Construir Portugal: O que não está e poderia (ainda pode vir a) estar no programa?
O Governo apresentou o seu mais recente plano para enfrentar a crise habitacional – “Construir Portugal: Nova Estratégia para a Habitação”. Composto por 30 medidas distribuídas em seis categorias principais, o plano promete uma execução célere, com ações a serem implementadas num prazo de dez dias a quatro meses.
É um sinal muito positivo, mas podemos e devemos ir mais longe. Uma das medidas previstas é a redução do IVA para 6% na construção e reabilitação de imóveis para habitação. Embora positiva, esta iniciativa não resolve a questão da dupla tributação nas transações de imóveis habitacionais. Seria benéfico que o governo permitisse a dedução do IVA na construção de imóveis habitacionais, uma mudança que poderia reduzir significativamente os custos de produção e, consequentemente, os preços para os consumidores finais. Atualmente, os compradores acabam por pagar não apenas o IVA que os promotores não podem deduzir (refletido, necessariamente, no preço dos imóveis), mas também o IMT e o IS devidos pela compra de um imóvel.
Outra medida promissora seria a consolidação da isenção de tributação de mais-valias imobiliárias em casos de venda de imóveis habitacionais que não sejam habitação própria permanente do sujeito passivo, quando os valores sejam usados para amortizar empréstimos à habitação do próprio ou de descendentes. Este incentivo, atualmente transitório, tem vigência apenas durante 2024. A sua continuidade poderia aliviar a carga fiscal sobre transações imobiliárias, facilitando a venda de imóveis que, de outra forma, ficam estagnados no mercado devido à carga fiscal associada a uma possível venda.

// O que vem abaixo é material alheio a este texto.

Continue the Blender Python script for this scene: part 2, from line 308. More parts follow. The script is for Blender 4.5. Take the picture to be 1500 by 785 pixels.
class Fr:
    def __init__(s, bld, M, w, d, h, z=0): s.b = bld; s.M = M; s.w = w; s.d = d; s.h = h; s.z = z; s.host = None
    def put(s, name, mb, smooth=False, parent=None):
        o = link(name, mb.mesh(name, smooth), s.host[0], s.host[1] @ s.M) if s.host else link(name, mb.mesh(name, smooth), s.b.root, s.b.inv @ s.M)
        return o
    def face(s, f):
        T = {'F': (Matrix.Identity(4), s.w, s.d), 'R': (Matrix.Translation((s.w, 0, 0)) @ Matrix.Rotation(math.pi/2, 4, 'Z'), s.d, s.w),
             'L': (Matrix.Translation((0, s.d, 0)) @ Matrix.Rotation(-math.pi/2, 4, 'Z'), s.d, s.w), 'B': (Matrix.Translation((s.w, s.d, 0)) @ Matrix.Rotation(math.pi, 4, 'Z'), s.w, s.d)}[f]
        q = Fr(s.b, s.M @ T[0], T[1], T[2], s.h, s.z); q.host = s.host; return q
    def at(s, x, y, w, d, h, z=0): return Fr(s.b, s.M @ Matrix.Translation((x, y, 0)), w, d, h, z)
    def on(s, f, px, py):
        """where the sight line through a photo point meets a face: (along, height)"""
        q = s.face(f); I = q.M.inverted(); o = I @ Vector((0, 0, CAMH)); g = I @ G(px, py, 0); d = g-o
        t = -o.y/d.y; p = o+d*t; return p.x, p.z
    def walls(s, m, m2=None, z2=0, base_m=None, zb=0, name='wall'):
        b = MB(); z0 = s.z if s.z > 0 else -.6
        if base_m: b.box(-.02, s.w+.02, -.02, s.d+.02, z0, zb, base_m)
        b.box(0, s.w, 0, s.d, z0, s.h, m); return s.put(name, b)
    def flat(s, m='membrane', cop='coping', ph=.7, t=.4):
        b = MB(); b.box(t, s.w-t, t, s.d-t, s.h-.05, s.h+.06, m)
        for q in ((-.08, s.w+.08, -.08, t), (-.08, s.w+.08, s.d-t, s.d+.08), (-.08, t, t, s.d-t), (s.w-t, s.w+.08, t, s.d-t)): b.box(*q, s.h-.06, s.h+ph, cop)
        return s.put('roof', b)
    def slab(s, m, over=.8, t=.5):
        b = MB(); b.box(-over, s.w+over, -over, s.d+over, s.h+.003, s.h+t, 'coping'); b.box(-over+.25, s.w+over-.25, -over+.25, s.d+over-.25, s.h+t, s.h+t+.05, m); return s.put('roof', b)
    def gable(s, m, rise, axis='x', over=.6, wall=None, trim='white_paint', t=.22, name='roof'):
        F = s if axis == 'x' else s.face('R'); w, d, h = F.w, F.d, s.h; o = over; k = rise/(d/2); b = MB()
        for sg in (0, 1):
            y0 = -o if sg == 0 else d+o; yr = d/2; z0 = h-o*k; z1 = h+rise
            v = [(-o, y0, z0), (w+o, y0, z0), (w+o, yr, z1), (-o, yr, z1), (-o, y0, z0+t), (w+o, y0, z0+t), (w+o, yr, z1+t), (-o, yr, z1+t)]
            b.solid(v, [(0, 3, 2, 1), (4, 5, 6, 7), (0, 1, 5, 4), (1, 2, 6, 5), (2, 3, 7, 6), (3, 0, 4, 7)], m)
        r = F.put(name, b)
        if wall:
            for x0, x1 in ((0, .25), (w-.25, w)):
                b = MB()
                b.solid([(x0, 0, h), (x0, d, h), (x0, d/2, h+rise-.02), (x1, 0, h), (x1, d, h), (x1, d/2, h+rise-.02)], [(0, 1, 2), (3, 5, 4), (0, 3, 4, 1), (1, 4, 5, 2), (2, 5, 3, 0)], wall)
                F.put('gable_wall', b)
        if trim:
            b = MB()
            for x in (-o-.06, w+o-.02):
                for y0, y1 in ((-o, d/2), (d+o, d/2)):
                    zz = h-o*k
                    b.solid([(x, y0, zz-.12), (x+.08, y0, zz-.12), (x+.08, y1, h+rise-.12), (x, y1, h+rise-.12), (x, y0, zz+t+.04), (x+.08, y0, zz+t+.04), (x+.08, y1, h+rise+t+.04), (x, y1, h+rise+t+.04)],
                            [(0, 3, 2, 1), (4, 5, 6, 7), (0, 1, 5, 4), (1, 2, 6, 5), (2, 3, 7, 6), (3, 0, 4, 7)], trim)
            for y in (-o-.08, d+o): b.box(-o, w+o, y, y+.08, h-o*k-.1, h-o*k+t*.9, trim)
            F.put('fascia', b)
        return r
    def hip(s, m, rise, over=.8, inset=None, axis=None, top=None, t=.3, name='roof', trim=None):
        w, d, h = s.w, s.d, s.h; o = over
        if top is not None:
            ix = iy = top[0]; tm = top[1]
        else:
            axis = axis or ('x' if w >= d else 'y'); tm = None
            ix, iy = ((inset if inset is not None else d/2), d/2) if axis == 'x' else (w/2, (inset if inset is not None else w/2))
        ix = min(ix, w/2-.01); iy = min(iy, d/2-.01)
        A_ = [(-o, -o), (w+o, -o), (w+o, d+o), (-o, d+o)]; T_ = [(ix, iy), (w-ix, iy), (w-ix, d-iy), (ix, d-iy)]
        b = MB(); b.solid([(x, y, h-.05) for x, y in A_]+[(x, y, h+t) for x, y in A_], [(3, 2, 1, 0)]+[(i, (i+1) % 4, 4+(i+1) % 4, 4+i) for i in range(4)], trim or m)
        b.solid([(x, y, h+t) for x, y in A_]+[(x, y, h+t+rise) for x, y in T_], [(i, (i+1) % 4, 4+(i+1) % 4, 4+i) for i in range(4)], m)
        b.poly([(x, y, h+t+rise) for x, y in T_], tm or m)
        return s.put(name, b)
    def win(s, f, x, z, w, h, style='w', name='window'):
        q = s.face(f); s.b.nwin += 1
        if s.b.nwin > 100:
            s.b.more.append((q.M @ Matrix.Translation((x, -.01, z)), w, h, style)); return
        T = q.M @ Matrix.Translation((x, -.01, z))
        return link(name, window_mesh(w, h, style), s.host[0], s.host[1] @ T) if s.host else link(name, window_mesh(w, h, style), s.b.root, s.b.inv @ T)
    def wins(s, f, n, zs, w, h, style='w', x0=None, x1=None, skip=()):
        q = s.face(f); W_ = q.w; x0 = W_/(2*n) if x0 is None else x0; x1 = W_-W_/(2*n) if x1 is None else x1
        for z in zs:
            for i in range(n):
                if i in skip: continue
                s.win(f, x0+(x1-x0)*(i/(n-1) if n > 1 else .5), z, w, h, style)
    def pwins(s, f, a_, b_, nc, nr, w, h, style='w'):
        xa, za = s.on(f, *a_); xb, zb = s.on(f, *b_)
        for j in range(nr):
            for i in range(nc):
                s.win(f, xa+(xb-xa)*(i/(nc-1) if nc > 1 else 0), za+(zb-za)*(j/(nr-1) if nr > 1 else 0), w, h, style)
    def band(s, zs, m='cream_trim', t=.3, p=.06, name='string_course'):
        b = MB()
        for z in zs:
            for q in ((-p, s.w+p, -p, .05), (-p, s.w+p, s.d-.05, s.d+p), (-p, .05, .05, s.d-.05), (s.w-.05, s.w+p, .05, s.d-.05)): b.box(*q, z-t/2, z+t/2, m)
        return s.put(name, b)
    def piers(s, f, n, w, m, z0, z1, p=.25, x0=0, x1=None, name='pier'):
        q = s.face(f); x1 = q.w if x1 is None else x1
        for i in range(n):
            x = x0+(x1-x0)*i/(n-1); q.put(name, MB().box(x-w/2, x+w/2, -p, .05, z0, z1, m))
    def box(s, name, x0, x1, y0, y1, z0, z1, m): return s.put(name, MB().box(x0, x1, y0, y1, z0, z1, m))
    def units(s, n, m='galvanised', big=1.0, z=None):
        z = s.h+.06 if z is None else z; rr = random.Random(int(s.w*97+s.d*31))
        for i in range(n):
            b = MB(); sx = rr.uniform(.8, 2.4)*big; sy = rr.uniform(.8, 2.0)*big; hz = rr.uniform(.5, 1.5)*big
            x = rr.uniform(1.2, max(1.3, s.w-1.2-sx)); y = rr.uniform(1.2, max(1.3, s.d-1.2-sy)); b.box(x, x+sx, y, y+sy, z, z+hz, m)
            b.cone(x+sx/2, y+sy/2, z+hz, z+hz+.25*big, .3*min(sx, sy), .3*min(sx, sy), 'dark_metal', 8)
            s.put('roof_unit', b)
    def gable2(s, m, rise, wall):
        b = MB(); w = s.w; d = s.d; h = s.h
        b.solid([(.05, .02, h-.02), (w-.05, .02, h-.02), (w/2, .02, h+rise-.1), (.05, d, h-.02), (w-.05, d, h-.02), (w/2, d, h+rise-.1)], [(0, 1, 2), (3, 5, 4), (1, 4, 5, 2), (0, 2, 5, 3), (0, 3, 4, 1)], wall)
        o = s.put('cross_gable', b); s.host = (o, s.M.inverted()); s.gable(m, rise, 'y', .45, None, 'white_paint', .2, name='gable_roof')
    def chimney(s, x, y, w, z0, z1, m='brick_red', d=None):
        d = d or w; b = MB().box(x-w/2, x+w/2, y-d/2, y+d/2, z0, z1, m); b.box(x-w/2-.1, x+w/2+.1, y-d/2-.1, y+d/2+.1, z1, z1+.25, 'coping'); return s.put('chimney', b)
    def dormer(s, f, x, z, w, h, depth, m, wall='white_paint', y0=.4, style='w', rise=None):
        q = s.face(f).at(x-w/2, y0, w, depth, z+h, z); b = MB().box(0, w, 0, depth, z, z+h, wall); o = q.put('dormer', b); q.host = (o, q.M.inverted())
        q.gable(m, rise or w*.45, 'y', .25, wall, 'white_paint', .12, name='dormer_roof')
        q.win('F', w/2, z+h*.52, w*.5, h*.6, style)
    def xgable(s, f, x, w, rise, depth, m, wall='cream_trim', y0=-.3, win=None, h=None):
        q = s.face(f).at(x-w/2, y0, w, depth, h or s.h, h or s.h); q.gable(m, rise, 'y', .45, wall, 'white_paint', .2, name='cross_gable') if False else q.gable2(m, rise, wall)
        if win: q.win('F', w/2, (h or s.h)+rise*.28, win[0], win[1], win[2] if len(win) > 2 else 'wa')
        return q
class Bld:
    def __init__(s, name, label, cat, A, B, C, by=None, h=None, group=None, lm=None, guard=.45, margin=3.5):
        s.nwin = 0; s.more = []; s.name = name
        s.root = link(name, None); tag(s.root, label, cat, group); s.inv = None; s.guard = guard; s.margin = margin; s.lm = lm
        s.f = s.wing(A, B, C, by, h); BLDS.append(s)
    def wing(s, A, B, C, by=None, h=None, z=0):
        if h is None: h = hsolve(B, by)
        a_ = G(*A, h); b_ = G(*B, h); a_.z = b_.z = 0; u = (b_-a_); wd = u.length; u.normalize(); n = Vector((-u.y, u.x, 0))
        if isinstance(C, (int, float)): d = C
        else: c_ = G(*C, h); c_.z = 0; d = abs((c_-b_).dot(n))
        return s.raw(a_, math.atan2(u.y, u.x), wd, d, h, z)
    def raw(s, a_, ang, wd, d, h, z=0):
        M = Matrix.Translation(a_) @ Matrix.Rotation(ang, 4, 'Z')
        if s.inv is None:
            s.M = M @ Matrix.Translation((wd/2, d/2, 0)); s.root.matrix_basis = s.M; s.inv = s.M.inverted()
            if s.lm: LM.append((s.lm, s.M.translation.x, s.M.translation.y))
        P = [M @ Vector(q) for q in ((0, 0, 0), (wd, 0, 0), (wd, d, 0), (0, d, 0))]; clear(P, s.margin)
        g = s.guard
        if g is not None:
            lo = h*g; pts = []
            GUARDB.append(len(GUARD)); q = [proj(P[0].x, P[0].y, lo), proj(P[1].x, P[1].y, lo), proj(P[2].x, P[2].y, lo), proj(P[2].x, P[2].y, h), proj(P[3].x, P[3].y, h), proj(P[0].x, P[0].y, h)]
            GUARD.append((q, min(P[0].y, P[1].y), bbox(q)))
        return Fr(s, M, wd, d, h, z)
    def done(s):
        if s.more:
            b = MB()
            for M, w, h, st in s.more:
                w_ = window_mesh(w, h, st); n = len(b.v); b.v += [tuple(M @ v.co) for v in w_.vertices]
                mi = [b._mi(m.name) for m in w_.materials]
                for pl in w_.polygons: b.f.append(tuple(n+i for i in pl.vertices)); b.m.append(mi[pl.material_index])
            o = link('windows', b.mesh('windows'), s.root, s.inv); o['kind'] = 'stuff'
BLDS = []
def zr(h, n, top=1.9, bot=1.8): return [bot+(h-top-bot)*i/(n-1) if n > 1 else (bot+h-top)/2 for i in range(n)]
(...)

Pensar a habitação é também refletir sobre os muitos idosos que vivem sós em casas que poderiam estar mais habitadas e com melhores condições de habitabilidade: um win-win de mais habitação e uma velhice mais digna e acompanhada. É também considerar soluções de mobilidade que permitam uma vida melhor fora dos grandes centros urbanos e refletir sobre o cuidado e a reabilitação necessários aos imóveis que existem.
A construção de novos edifícios é frequentemente vista como a principal solução para a crise habitacional, mas a reabilitação de imóveis existentes deve ser uma prioridade. A reabilitação é essencial para preservar o património, torná-lo mais sustentável e eficiente, e aumentar a oferta habitacional.
No entanto, esta visão mais alargada – da floresta e não apenas da árvore - parece estar ausente do atual programa. Será mesmo necessário construir muito mais? Porquê, se somos cada vez menos?
Promessas Suficientes?
O plano “Construir Portugal: Nova Estratégia para a Habitação” apresenta algumas medidas que podem efetivamente contribuir para resolver a crise habitacional, mas deixa (ainda) de fora algumas questões cruciais.
Embora este plano contenha elementos promissores, a sua eficácia dependerá da implementação cuidadosa e da capacidade de adaptação às reais necessidades do mercado. A estratégia precisa de ser mais inclusiva e abrangente, contemplando o problema ao nível de todas as faixas etárias e regiões do país, para podermos, de facto, construir um Portugal melhor, mais justo e habitável para todos.